Как заселялась Россия? Уходом наиболее активных и вольнолюбивых крестьян из-под феодальной власти после очередного приступа крепостничества. Люди снимались и уходили на восток, где были свободные территории. Экстенсивное развитие. Легче было уйти!
Александр Герцен в свое время заметил: «Государство расположилось в России, как оккупационная армия». Универсальная формула…
Кстати, при любой оккупации большинство существует вполне благополучно. Партизаны, сопротивление — это удел меньшинства. Остальные приспосабливаются к любой власти. И эта приспособляемость — объяснение всех 100-процентных рейтингов всех авторитарных лидеров. При ближайшем рассмотрении вся эта поддержка умещается в формулы «пропади они пропадом» и «моя хата с краю».
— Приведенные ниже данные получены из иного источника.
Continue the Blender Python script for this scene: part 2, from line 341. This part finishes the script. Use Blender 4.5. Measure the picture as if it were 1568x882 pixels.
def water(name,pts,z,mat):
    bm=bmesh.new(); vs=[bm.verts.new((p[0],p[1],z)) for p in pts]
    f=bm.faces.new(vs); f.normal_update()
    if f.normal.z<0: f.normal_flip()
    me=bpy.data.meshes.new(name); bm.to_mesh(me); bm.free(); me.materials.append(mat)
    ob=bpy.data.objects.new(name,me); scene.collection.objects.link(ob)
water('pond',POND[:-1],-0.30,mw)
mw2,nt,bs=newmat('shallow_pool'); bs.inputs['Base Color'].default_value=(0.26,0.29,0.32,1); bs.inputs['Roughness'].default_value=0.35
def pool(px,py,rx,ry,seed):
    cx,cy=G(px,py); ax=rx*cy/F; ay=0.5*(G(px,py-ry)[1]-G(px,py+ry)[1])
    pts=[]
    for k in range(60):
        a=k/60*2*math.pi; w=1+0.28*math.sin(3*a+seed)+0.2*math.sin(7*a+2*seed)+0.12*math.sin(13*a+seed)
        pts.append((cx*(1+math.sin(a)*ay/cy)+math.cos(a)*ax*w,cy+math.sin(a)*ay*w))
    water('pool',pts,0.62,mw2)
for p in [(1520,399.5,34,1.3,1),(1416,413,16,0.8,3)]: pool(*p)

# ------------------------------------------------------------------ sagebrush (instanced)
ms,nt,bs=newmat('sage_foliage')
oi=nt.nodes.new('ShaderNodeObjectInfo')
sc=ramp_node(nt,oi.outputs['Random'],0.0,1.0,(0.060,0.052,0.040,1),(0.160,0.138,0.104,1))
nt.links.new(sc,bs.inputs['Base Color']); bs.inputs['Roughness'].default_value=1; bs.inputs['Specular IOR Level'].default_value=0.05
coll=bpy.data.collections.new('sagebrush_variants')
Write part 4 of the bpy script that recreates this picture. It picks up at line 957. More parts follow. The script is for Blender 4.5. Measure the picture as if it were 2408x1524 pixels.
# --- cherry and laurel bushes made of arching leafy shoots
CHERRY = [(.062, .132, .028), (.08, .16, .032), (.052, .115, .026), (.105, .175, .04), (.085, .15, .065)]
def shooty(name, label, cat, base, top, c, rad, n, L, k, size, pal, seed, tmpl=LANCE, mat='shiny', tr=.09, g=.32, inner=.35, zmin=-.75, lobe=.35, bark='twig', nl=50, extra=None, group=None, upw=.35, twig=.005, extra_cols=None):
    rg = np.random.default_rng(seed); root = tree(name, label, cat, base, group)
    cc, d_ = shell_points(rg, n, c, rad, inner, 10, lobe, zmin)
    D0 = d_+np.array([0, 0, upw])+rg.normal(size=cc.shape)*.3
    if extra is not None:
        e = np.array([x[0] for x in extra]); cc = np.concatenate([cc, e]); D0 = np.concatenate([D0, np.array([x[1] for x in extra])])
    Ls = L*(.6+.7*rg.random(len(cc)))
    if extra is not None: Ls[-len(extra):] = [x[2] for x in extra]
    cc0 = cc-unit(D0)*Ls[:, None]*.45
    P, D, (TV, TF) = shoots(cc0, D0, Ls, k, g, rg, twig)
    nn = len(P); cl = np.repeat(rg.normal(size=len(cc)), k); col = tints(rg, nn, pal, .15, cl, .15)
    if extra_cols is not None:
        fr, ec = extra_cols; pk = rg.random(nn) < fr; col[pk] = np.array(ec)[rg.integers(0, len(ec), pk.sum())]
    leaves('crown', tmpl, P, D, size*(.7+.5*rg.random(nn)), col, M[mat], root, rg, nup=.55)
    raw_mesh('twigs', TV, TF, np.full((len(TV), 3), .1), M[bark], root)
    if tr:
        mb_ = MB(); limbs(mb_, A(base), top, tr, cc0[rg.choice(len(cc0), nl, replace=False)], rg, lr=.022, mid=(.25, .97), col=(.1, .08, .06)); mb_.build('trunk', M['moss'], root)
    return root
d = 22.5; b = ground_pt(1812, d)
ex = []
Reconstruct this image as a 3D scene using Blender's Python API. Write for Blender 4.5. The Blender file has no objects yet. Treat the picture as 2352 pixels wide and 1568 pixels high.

В советское время была в ходу такая шутка: «они делают вид, что платят нам зарплату, мы делаем вид, что работаем». Шла параллельная жизнь. Оруэлл называл это двоемыслием. «Они строят коммунизм, ну и пусть. Для того чтобы нормально жить — надо поднять руку? Хорошо, я поднял руку. Можно опустить? Опустил…»
Это был контракт между государством и обывателем. Мы знали, что мы их не избираем, что они навсегда. И в советское время мы их не избирали, и сейчас (для большинства населения) они — навсегда. Был, правда, короткий период свободы, когда начали привыкать к тому, что выбираем, но Натан Эйдельман предупреждал: «свободы» в России длятся 10–12 лет.
Он умер в 1990 году, точно предсказав срок новой русской свободы.
…Симптоматикой чего является Путин? Если не воспринимать его как «доктора Зло»… Хочу вспомнить старую и печальную мысль одного из наших историков о том, что русская цивилизация не победила татар, а просто взяла себе татарский инструментарий. Сегодняшний путинский федерализм — это тот же ясак, собирание дани с земель.
Русские князья были наместниками татар, тогдашними «губернаторами». Просто «Кремль» был в ставке Чингисхана, вот и все. Потом выяснилось, что мы можем обходиться без татар: сами прекрасно владеем инструментом насилия. Сами можем убивать, выжигать города… Московское княжество прекрасно это делало, на фиг нам Батый! Вот тогда и сложилась эта самая «оккупационная армия», с которой Герцен сравнил наше государство.
А как же традиции демократии, которые возникали параллельно с Ганзейской унией? Самоуправление по типу Новгородского вече — это ведь тоже русская традиция!
Тут мы подошли к лингвистической ловушке, которой пользовалась советская и пользуется российская власть для запугивания либералов. Это звучит так: «Вы еще скажете спасибо, что мы вас охраняем от народа. Если дать волю народу — ого-го! Вы же понимаете, какие у нас традиции…»
На это стоит заметить, что традиции у нас очень разные. Есть Новгородское вече и есть Малюта Скуратов. Шариков и Швондер — наша традиция, но профессор Преображенский и Борменталь — тоже наша традиция!
Так почему же, говоря о русском народе, мы непременно имеем в виду Шарикова? Почему по умолчанию не имеем в виду профессора Преображенского? Потому что Преображенского расстреляли. Его расстреляли, и доминантой стал Шариков, вот и все.
Чуть подробнее про это. Профессора расстреляли, пожалуй, в 1929 году, Борменталя — в 1932-м, а в 1937-м Шариков шлепнул Швондера. Вот и объяснение, почему фильм «Собачье сердце» драматичнее и даже цельнее по-своему, чем повесть Булгакова.
Повесть была написана в 1924 году, когда еще можно было хотя бы фантазировать, что Борменталь и Преображенский прирежут обратно эту поганую собачку — и добро восторжествует. В годы, когда писалось и публиковалось (в Берлине) «Собачье сердце», Булгаков мог оттянуться хотя бы на просторах художественного произведения…
К моменту, когда снимался фильм, все уже состоялось. Отсюда и музыка Дашкевича, совершенно трагическая, как бы подчеркивавшая то, чего не знал Булгаков, но знаем мы, зрители. Мы-то знаем, что будет дальше. И никакой надежды у нас нет: в отличие от Булгакова мы уже прочли Оруэлла.
Так вот, сегодняшний Путин, если смотреть на него с исторической дистанции… Да, его фамилия могла быть Лужков или Примаков. Но возврат к имперской теме был почти предрешен. Закончилось десятилетие русской свободы, которая не принесла прорыва…
Неоконченные реформы — это ведь тоже русская традиция! Именно на обломках неоконченных реформ всегда вырастала новая жесткая имперская вертикаль.
…Не сделанные вовремя реформы, невыученные уроки истории приводили к новому террору и возникновению еще более жесткой вертикали власти.